> WHAT THE TASK ASKS: Exclude the pictures, then repeat the remaining data exactly.

* * * * * * * * *

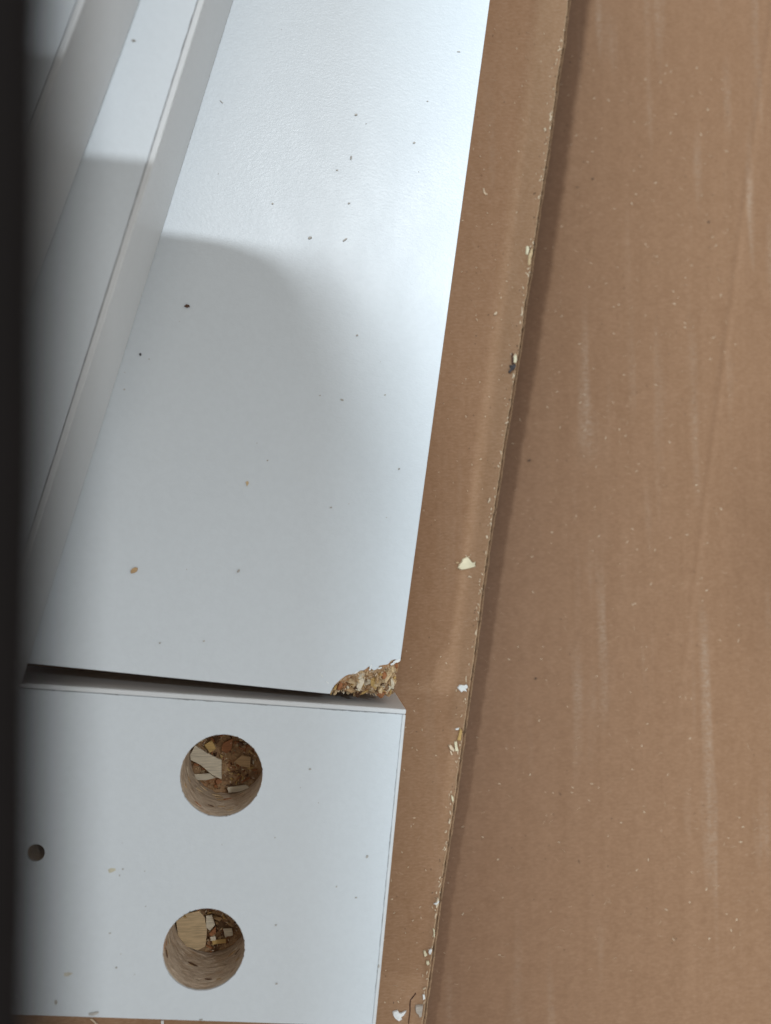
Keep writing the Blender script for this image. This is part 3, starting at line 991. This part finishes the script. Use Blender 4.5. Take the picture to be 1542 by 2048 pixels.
# ------------------------------------------------------------------ dust and dirt nobody could count
def scatter(name, spots, mat, label=None):
    """spots: (x, y, z, length, width, angle) in mm; tiny bent slivers joined as one mass"""
    v, f = [], []
    for (x, y, z, L, w, a) in spots:
        ca, sa = math.cos(a), math.sin(a)
        i = len(v)
        pts = [(-L / 2, -w * 0.3), (0, -w / 2), (L / 2, -w * 0.2), (L / 2, w * 0.3), (0.1 * L, w / 2), (-L / 2, w * 0.25)]
        bend = rnd.uniform(-0.13, 0.13) * L
        for px, py in pts:
            py += bend * (1 - (2 * px / L) ** 2) if L > 3 * w else 0
            v.append((x + px * ca - py * sa, y + px * sa + py * ca, z + min(w, 0.3) * 0.6))
        f.append([i, i + 1, i + 2, i + 3, i + 4, i + 5])
        b = len(v)
        for px, py in pts:
            py += bend * (1 - (2 * px / L) ** 2) if L > 3 * w else 0
            v.append((x + px * ca - py * sa, y + px * sa + py * ca, z - 0.02))
        for k in range(6):
            f.append([i + k, b + k, b + (k + 1) % 6, i + (k + 1) % 6])
    o = mesh(name, v, f, mat)
    o['kind'] = 'stuff'
    return o

def edge_x(y):
    for a, b in zip(edge_mm, edge_mm[1:]):
        if b.y <= y <= a.y:
            return lerp(a, b, (a.y - y) / (a.y - b.y)).x
    return edge_mm[0].x
def panel_x(y):
    """x of the right side of the white panels at y"""
    if y > corner.y:
        return A1.x + (A0.x - A1.x) * (y - A1.y) / (A0.y - A1.y)
    return R0.x + (R1.x - R0.x) * (y - R0.y) / (R1.y - R0.y)

r = random.Random(5)
pale, dark, hair = [], [], []
# along the cut edge
for k in range(150):
    y = r.uniform(-92, 112)
    x = edge_x(y) - 0.5 - abs(r.gauss(0, 0.55))
    big = r.random() < 0.14
    pale.append((x, y, 0.0, r.uniform(0.5, 1.3) if big else r.uniform(0.18, 0.6), r.uniform(0.18, 0.4) if big else r.uniform(0.12, 0.26), 1.45 + r.gauss(0, 0.5)))
for k in range(60):
    y = r.uniform(-92, 112)
    dark.append((edge_x(y) - 0.4 - abs(r.gauss(0, 0.7)), y, 0.0, r.uniform(0.12, 0.4), r.uniform(0.08, 0.2), r.uniform(0, 6.3)))
# on the flap
for k in range(130):
    y = r.uniform(-92, 112)
    x = r.uniform(panel_x(y) + 0.6, edge_x(y) - 1)
    pale.append((x, y, 0.03, r.uniform(0.15, 0.45), r.uniform(0.10, 0.2), r.uniform(0, 6.3)))
for k in range(60):
    y = r.uniform(-92, 112)
    x = r.uniform(panel_x(y) + 0.6, edge_x(y) - 1)
    dark.append((x, y, 0.03, r.uniform(0.1, 0.3), r.uniform(0.07, 0.15), r.uniform(0, 6.3)))
# on the lower sheet
for k in range(210):
    y = r.uniform(-92, 112)
    x = r.uniform(edge_x(y) + 1.2, 100)
    pale.append((x, y, base_z(x, y) + 0.03, r.uniform(0.15, 0.7), r.uniform(0.08, 0.16), r.gauss(0, 0.8)))
for k in range(150):
    y = r.uniform(-92, 112)
    x = r.uniform(edge_x(y) + 1.2, 100)
    dark.append((x, y, base_z(x, y) + 0.03, r.uniform(0.1, 0.3), r.uniform(0.07, 0.17), r.uniform(0, 6.3)))
for k in range(420):
    y = r.uniform(-92, 112)
    x = r.uniform(panel_x(y) + 0.6, 100)
    if abs(x - edge_x(y)) < 1.2:
        continue
    z = 0.02 if x < edge_x(y) else base_z(x, y) + 0.02
    hair.append((x, y, z, r.uniform(0.5, 1.3), 0.05, r.gauss(0, 0.7)))
for (u, w, L, wd, a) in ((1058, 921, 0.7, 0.5, 0.2), (1417, 444, 0.5, 0.4, 0), (1185, 358, 0.45, 0.35, 0), (1071, 1357, 0.5, 0.45, 0.6), (1120, 1588, 0.7, 0.15, 2.2), (1158, 1723, 0.9, 0.12, 1.9), (1154, 375, 0.8, 0.12, 0), (1069, 387, 0.7, 0.15, 0.6)):
    z = base_z(P(u, w, -7.5).x, P(u, w, -7.5).y) + 0.03 if (u > 1075 or w > 800) else 0.03
    p = P(u, w, z)
    dark.append((p.x, p.y, z, L, wd, a))
scatter('sawdust', pale, M_DUST)
scatter('dirt', dark, M_DIRT)
M_HAIR = plain('paper_fibre', (0.46, 0.33, 0.22), 0.8)
scatter('paper_fibres', hair, M_HAIR)
# specks on the white panels (photo positions)
sp = []
for (u, w, L, wd, a, z) in ((390, 170, 0.5, 0.4, 0.4, ZT + 7), (443, 204, 0.75, 0.16, -0.8, ZT), (712, 230, 0.5, 0.35, 0, ZT), (545, 408, 0.35, 0.3, 0, ZT), (698, 407, 0.45, 0.25, 0, ZT), (702, 316, 0.3, 0.8, 0, ZT),
                           (828, 286, 0.45, 0.3, 0.2, ZT), (855, 203, 0.3, 0.2, 0, ZT), (917, 104, 0.6, 0.2, 0, ZT), (620, 476, 0.7, 0.45, 0.3, ZT), (690, 480, 0.9, 0.3, 0.6, ZT), (674, 341, 0.4, 0.25, 0, ZT),
                           (714, 671, 0.4, 0.35, 0, ZT), (249, 779, 0.3, 0.25, 0, ZT), (684, 800, 0.6, 0.35, -0.4, ZT), (770, 790, 0.3, 0.25, 0, ZT), (662, 1015, 0.4, 0.3, 0, ZT), (798, 938, 0.35, 0.3, 0.5, ZT),
                           (535, 921, 0.3, 0.25, 0, ZT), (477, 1142, 0.6, 0.45, 0.8, ZT), (320, 1286, 0.3, 0.3, 0, ZT), (408, 1282, 0.35, 0.3, 0, ZT), (640, 791, 0.3, 0.2, 0, ZT), (620, 1538, 0.4, 0.3, 0, ZT),
                           (734, 1713, 0.5, 0.4, 0.8, ZT), (712, 1795, 0.4, 0.2, 0, ZT), (673, 1773, 0.3, 0.2, 0.5, ZT), (552, 1850, 0.3, 0.25, 0.3, ZT), (220, 1866, 0.35, 0.2, 0, ZT), (553, 1967, 0.4, 0.25, 0, ZT),
                           (233, 1935, 0.3, 0.25, 0, ZT), (246, 1738, 0.3, 0.2, 0, ZT), (113, 2004, 0.4, 0.8, 0.3, ZT), (188, 2026, 1.6, 0.5, 0.1, ZT), (402, 2039, 0.6, 0.2, 0, ZT), (757, 1932, 0.5, 0.35, 1.2, ZT)):
    p = P(u, w, z)
    if z != ZT:
        continue
    sp.append((p.x, p.y, z, L, wd, a))
for k in range(30):
    u, w = r.uniform(120, 900), r.uniform(0, 2040)
    p = P(u, w, ZT)
    if p.x > panel_x(p.y) - 1.5 or any((p - c).length < rad + 1 for c, rad, d, kk in holes) or 1310 < w < 1430:
        continue
    if p.x < lerp(E1, E0, (p.y - E1.y) / (E0.y - E1.y)).x + 1:
        continue
    sp.append((p.x, p.y, ZT, r.uniform(0.1, 0.25), r.uniform(0.08, 0.18), r.uniform(0, 6)))
scatter('specks', sp, plain('grey_speck', (0.42, 0.40, 0.37), 0.8))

* * * * * * * * *

> TASK RESULT:
Keep writing the Blender script for this image. This is part 3, starting at line 991. This part finishes the script. Use Blender 4.5. Take the picture to be 1542 by 2048 pixels.
# ------------------------------------------------------------------ dust and dirt nobody could count
def scatter(name, spots, mat, label=None):
    """spots: (x, y, z, length, width, angle) in mm; tiny bent slivers joined as one mass"""
    v, f = [], []
    for (x, y, z, L, w, a) in spots:
        ca, sa = math.cos(a), math.sin(a)
        i = len(v)
        pts = [(-L / 2, -w * 0.3), (0, -w / 2), (L / 2, -w * 0.2), (L / 2, w * 0.3), (0.1 * L, w / 2), (-L / 2, w * 0.25)]
        bend = rnd.uniform(-0.13, 0.13) * L
        for px, py in pts:
            py += bend * (1 - (2 * px / L) ** 2) if L > 3 * w else 0
            v.append((x + px * ca - py * sa, y + px * sa + py * ca, z + min(w, 0.3) * 0.6))
        f.append([i, i + 1, i + 2, i + 3, i + 4, i + 5])
        b = len(v)
        for px, py in pts:
            py += bend * (1 - (2 * px / L) ** 2) if L > 3 * w else 0
            v.append((x + px * ca - py * sa, y + px * sa + py * ca, z - 0.02))
        for k in range(6):
            f.append([i + k, b + k, b + (k + 1) % 6, i + (k + 1) % 6])
    o = mesh(name, v, f, mat)
    o['kind'] = 'stuff'
    return o

def edge_x(y):
    for a, b in zip(edge_mm, edge_mm[1:]):
        if b.y <= y <= a.y:
            return lerp(a, b, (a.y - y) / (a.y - b.y)).x
    return edge_mm[0].x
def panel_x(y):
    """x of the right side of the white panels at y"""
    if y > corner.y:
        return A1.x + (A0.x - A1.x) * (y - A1.y) / (A0.y - A1.y)
    return R0.x + (R1.x - R0.x) * (y - R0.y) / (R1.y - R0.y)

r = random.Random(5)
pale, dark, hair = [], [], []
# along the cut edge
for k in range(150):
    y = r.uniform(-92, 112)
    x = edge_x(y) - 0.5 - abs(r.gauss(0, 0.55))
    big = r.random() < 0.14
    pale.append((x, y, 0.0, r.uniform(0.5, 1.3) if big else r.uniform(0.18, 0.6), r.uniform(0.18, 0.4) if big else r.uniform(0.12, 0.26), 1.45 + r.gauss(0, 0.5)))
for k in range(60):
    y = r.uniform(-92, 112)
    dark.append((edge_x(y) - 0.4 - abs(r.gauss(0, 0.7)), y, 0.0, r.uniform(0.12, 0.4), r.uniform(0.08, 0.2), r.uniform(0, 6.3)))
# on the flap
for k in range(130):
    y = r.uniform(-92, 112)
    x = r.uniform(panel_x(y) + 0.6, edge_x(y) - 1)
    pale.append((x, y, 0.03, r.uniform(0.15, 0.45), r.uniform(0.10, 0.2), r.uniform(0, 6.3)))
for k in range(60):
    y = r.uniform(-92, 112)
    x = r.uniform(panel_x(y) + 0.6, edge_x(y) - 1)
    dark.append((x, y, 0.03, r.uniform(0.1, 0.3), r.uniform(0.07, 0.15), r.uniform(0, 6.3)))
# on the lower sheet
for k in range(210):
    y = r.uniform(-92, 112)
    x = r.uniform(edge_x(y) + 1.2, 100)
    pale.append((x, y, base_z(x, y) + 0.03, r.uniform(0.15, 0.7), r.uniform(0.08, 0.16), r.gauss(0, 0.8)))
for k in range(150):
    y = r.uniform(-92, 112)
    x = r.uniform(edge_x(y) + 1.2, 100)
    dark.append((x, y, base_z(x, y) + 0.03, r.uniform(0.1, 0.3), r.uniform(0.07, 0.17), r.uniform(0, 6.3)))
for k in range(420):
    y = r.uniform(-92, 112)
    x = r.uniform(panel_x(y) + 0.6, 100)
    if abs(x - edge_x(y)) < 1.2:
        continue
    z = 0.02 if x < edge_x(y) else base_z(x, y) + 0.02
    hair.append((x, y, z, r.uniform(0.5, 1.3), 0.05, r.gauss(0, 0.7)))
for (u, w, L, wd, a) in ((1058, 921, 0.7, 0.5, 0.2), (1417, 444, 0.5, 0.4, 0), (1185, 358, 0.45, 0.35, 0), (1071, 1357, 0.5, 0.45, 0.6), (1120, 1588, 0.7, 0.15, 2.2), (1158, 1723, 0.9, 0.12, 1.9), (1154, 375, 0.8, 0.12, 0), (1069, 387, 0.7, 0.15, 0.6)):
    z = base_z(P(u, w, -7.5).x, P(u, w, -7.5).y) + 0.03 if (u > 1075 or w > 800) else 0.03
    p = P(u, w, z)
    dark.append((p.x, p.y, z, L, wd, a))
scatter('sawdust', pale, M_DUST)
scatter('dirt', dark, M_DIRT)
M_HAIR = plain('paper_fibre', (0.46, 0.33, 0.22), 0.8)
scatter('paper_fibres', hair, M_HAIR)
# specks on the white panels (photo positions)
sp = []
for (u, w, L, wd, a, z) in ((390, 170, 0.5, 0.4, 0.4, ZT + 7), (443, 204, 0.75, 0.16, -0.8, ZT), (712, 230, 0.5, 0.35, 0, ZT), (545, 408, 0.35, 0.3, 0, ZT), (698, 407, 0.45, 0.25, 0, ZT), (702, 316, 0.3, 0.8, 0, ZT),
                           (828, 286, 0.45, 0.3, 0.2, ZT), (855, 203, 0.3, 0.2, 0, ZT), (917, 104, 0.6, 0.2, 0, ZT), (620, 476, 0.7, 0.45, 0.3, ZT), (690, 480, 0.9, 0.3, 0.6, ZT), (674, 341, 0.4, 0.25, 0, ZT),
                           (714, 671, 0.4, 0.35, 0, ZT), (249, 779, 0.3, 0.25, 0, ZT), (684, 800, 0.6, 0.35, -0.4, ZT), (770, 790, 0.3, 0.25, 0, ZT), (662, 1015, 0.4, 0.3, 0, ZT), (798, 938, 0.35, 0.3, 0.5, ZT),
                           (535, 921, 0.3, 0.25, 0, ZT), (477, 1142, 0.6, 0.45, 0.8, ZT), (320, 1286, 0.3, 0.3, 0, ZT), (408, 1282, 0.35, 0.3, 0, ZT), (640, 791, 0.3, 0.2, 0, ZT), (620, 1538, 0.4, 0.3, 0, ZT),
                           (734, 1713, 0.5, 0.4, 0.8, ZT), (712, 1795, 0.4, 0.2, 0, ZT), (673, 1773, 0.3, 0.2, 0.5, ZT), (552, 1850, 0.3, 0.25, 0.3, ZT), (220, 1866, 0.35, 0.2, 0, ZT), (553, 1967, 0.4, 0.25, 0, ZT),
                           (233, 1935, 0.3, 0.25, 0, ZT), (246, 1738, 0.3, 0.2, 0, ZT), (113, 2004, 0.4, 0.8, 0.3, ZT), (188, 2026, 1.6, 0.5, 0.1, ZT), (402, 2039, 0.6, 0.2, 0, ZT), (757, 1932, 0.5, 0.35, 1.2, ZT)):
    p = P(u, w, z)
    if z != ZT:
        continue
    sp.append((p.x, p.y, z, L, wd, a))
for k in range(30):
    u, w = r.uniform(120, 900), r.uniform(0, 2040)
    p = P(u, w, ZT)
    if p.x > panel_x(p.y) - 1.5 or any((p - c).length < rad + 1 for c, rad, d, kk in holes) or 1310 < w < 1430:
        continue
    if p.x < lerp(E1, E0, (p.y - E1.y) / (E0.y - E1.y)).x + 1:
        continue
    sp.append((p.x, p.y, ZT, r.uniform(0.1, 0.25), r.uniform(0.08, 0.18), r.uniform(0, 6)))
scatter('specks', sp, plain('grey_speck', (0.42, 0.40, 0.37), 0.8))